### Recorded data
= = =
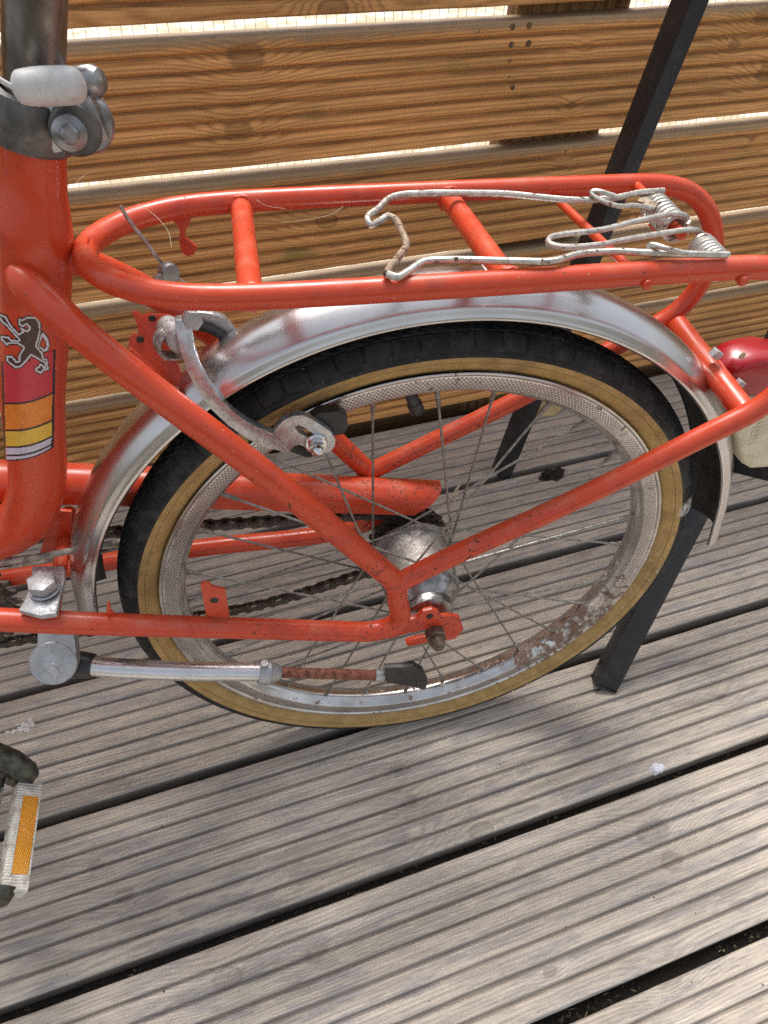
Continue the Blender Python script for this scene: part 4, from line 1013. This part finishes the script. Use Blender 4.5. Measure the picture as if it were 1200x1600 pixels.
# bird-dropping style white splat on the deck: tiny low lumps, one thing
def splat(name,px,py,n,spread,label,sz=.0012,stretch=2.5,seed=0):
    rnd=random.Random(seed); mb=MB()
    for i in range(n):
        p=wz(px,py,0)+V((rnd.gauss(0,spread*stretch),rnd.gauss(0,spread),0)); r=sz*rnd.uniform(.4,1.3)
        mb.revolve([(0.0002,r*1.6),(.0006,r*.9),(.0008,0)],p,(0,0,1),7)
    return link(name,mb.mesh(name,CRUST),label=label,category='stain')
splat('paint_splat',36,1137,60,.0028,'white splat dried on the deck boards above the pedal',.0012,2.2,1)
rnd=random.Random(11); mb=MB()
for i in range(70):
    p=wz(rnd.uniform(0,1200),rnd.uniform(1090,1600) if i%3 else rnd.uniform(700,1100),.0004); q=rnd.uniform(.0003,.0009)
    mb.revolve([(0,q*1.3),(q*.6,q*.8),(q*.8,0)],p,(rnd.uniform(-.3,.3),rnd.uniform(-.3,.3),1),5,mi=0 if rnd.random()<.55 else 1)
link('crumbs',mb.mesh('crumbs',[CRUST,plain('brown crumb',(.14,.10,.07),(.08,.06,.04),.9)],False),kind='stuff',label='pale and dark crumbs scattered over the deck boards')
# litter in the deck gaps
rnd=random.Random(7); mb=MB()
for kk,dens in ((-2,.2),(-1,.9),(0,1.),(1,.65),(2,.12),(3,.1)):
    yg=D0+DP*kk-DG/2
    for i in range(int(900*dens)):
        x=rnd.uniform(-.6,.75); 
        if noise.noise(V((x*9,kk*3.3,0)))<-.15: continue
        z=-.020+rnd.uniform(-.008,.006)+(.004 if kk<=0 else -.004); L=rnd.uniform(.0015,.006); a=rnd.uniform(0,2*PI); t=rnd.uniform(-.5,.5)
        d=V((math.cos(a),math.sin(a)*.6,t))*L; p=V((x,yg+rnd.uniform(-.004,.004),z)); wv=V((-math.sin(a),math.cos(a),.3))*rnd.uniform(.0003,.0012)
        b=len(mb.v); mb.v+=[tuple(p-d),tuple(p+wv),tuple(p+d),tuple(p-wv)]; mb.f.append((b,b+1,b+2,b+3)); mb.mi.append(rnd.choice((0,0,1,2)))
LIT1=plain('brown litter',(.09,.065,.04),(.05,.035,.025),.9); LIT2=plain('straw litter',(.22,.17,.10),(.13,.10,.06),.9)
link('leaf_litter',mb.mesh('leaf_litter',[SOIL,LIT1,LIT2],False),kind='stuff',label='dark soil and leaf litter caught in the deck gaps')
mb=MB()
for kk in (-3,-2,-1,0,1,2,3,4):
    yg=D0+DP*kk-DG/2; rows=[]
    for i in range(160):
        x=-1+i*.0175; rows.append([(x,yg-.0055,-.024+noise.noise(V((x*40,kk,0)))*.004),(x,yg,-.021+noise.noise(V((x*60,kk,3)))*.005),(x,yg+.0055,-.024+noise.noise(V((x*40,kk,6)))*.004)])
    if kk<=1: mb.quadgrid(rows)
link('gap_soil',mb.mesh('gap_soil',SOIL),kind='stuff',label='dark soil packed in the gaps between deck boards')
# cobweb threads and hairs on the rack
for pts in ([(150,268),(135,272),(120,285),(112,296)],[(440,348),(470,345),(520,334),(536,322)],[(400,312),(418,322),(446,326)],[(215,318),(240,335),(262,360),(268,385)]):
    mb=MB(); mb.tube(smooth_path([V(bz(a,c,.327)) for a,c in pts],4),.00012,4,False); part('cobweb_thread',mb,STRAW)
mb=MB(); mb.tube(smooth_path([V(bpt(a,c,0)) for a,c in ((693,505),(700,512),(708,522),(712,520))],3),.0003,4,False); mb.tube(smooth_path([V(bpt(a,c,0)) for a,c in ((704,778),(713,764),(719,758))],3),.0006,5,False)
mb.tube(smooth_path([V(bpt(a,c,-.005)) for a,c in ((708,790),(714,770),(716,758))],3),.0006,5,False); part('straw_wisp',mb,STRAW)
print('objects',len(bpy.data.objects))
= = =
### Set problem
The material above must be printed exactly, with its pictures left out.

### Reply to the exercise
Continue the Blender Python script for this scene: part 4, from line 1013. This part finishes the script. Use Blender 4.5. Measure the picture as if it were 1200x1600 pixels.
# bird-dropping style white splat on the deck: tiny low lumps, one thing
def splat(name,px,py,n,spread,label,sz=.0012,stretch=2.5,seed=0):
    rnd=random.Random(seed); mb=MB()
    for i in range(n):
        p=wz(px,py,0)+V((rnd.gauss(0,spread*stretch),rnd.gauss(0,spread),0)); r=sz*rnd.uniform(.4,1.3)
        mb.revolve([(0.0002,r*1.6),(.0006,r*.9),(.0008,0)],p,(0,0,1),7)
    return link(name,mb.mesh(name,CRUST),label=label,category='stain')
splat('paint_splat',36,1137,60,.0028,'white splat dried on the deck boards above the pedal',.0012,2.2,1)
rnd=random.Random(11); mb=MB()
for i in range(70):
    p=wz(rnd.uniform(0,1200),rnd.uniform(1090,1600) if i%3 else rnd.uniform(700,1100),.0004); q=rnd.uniform(.0003,.0009)
    mb.revolve([(0,q*1.3),(q*.6,q*.8),(q*.8,0)],p,(rnd.uniform(-.3,.3),rnd.uniform(-.3,.3),1),5,mi=0 if rnd.random()<.55 else 1)
link('crumbs',mb.mesh('crumbs',[CRUST,plain('brown crumb',(.14,.10,.07),(.08,.06,.04),.9)],False),kind='stuff',label='pale and dark crumbs scattered over the deck boards')
# litter in the deck gaps
rnd=random.Random(7); mb=MB()
for kk,dens in ((-2,.2),(-1,.9),(0,1.),(1,.65),(2,.12),(3,.1)):
    yg=D0+DP*kk-DG/2
    for i in range(int(900*dens)):
        x=rnd.uniform(-.6,.75); 
        if noise.noise(V((x*9,kk*3.3,0)))<-.15: continue
        z=-.020+rnd.uniform(-.008,.006)+(.004 if kk<=0 else -.004); L=rnd.uniform(.0015,.006); a=rnd.uniform(0,2*PI); t=rnd.uniform(-.5,.5)
        d=V((math.cos(a),math.sin(a)*.6,t))*L; p=V((x,yg+rnd.uniform(-.004,.004),z)); wv=V((-math.sin(a),math.cos(a),.3))*rnd.uniform(.0003,.0012)
        b=len(mb.v); mb.v+=[tuple(p-d),tuple(p+wv),tuple(p+d),tuple(p-wv)]; mb.f.append((b,b+1,b+2,b+3)); mb.mi.append(rnd.choice((0,0,1,2)))
LIT1=plain('brown litter',(.09,.065,.04),(.05,.035,.025),.9); LIT2=plain('straw litter',(.22,.17,.10),(.13,.10,.06),.9)
link('leaf_litter',mb.mesh('leaf_litter',[SOIL,LIT1,LIT2],False),kind='stuff',label='dark soil and leaf litter caught in the deck gaps')
mb=MB()
for kk in (-3,-2,-1,0,1,2,3,4):
    yg=D0+DP*kk-DG/2; rows=[]
    for i in range(160):
        x=-1+i*.0175; rows.append([(x,yg-.0055,-.024+noise.noise(V((x*40,kk,0)))*.004),(x,yg,-.021+noise.noise(V((x*60,kk,3)))*.005),(x,yg+.0055,-.024+noise.noise(V((x*40,kk,6)))*.004)])
    if kk<=1: mb.quadgrid(rows)
link('gap_soil',mb.mesh('gap_soil',SOIL),kind='stuff',label='dark soil packed in the gaps between deck boards')
# cobweb threads and hairs on the rack
for pts in ([(150,268),(135,272),(120,285),(112,296)],[(440,348),(470,345),(520,334),(536,322)],[(400,312),(418,322),(446,326)],[(215,318),(240,335),(262,360),(268,385)]):
    mb=MB(); mb.tube(smooth_path([V(bz(a,c,.327)) for a,c in pts],4),.00012,4,False); part('cobweb_thread',mb,STRAW)
mb=MB(); mb.tube(smooth_path([V(bpt(a,c,0)) for a,c in ((693,505),(700,512),(708,522),(712,520))],3),.0003,4,False); mb.tube(smooth_path([V(bpt(a,c,0)) for a,c in ((704,778),(713,764),(719,758))],3),.0006,5,False)
mb.tube(smooth_path([V(bpt(a,c,-.005)) for a,c in ((708,790),(714,770),(716,758))],3),.0006,5,False); part('straw_wisp',mb,STRAW)
print('objects',len(bpy.data.objects))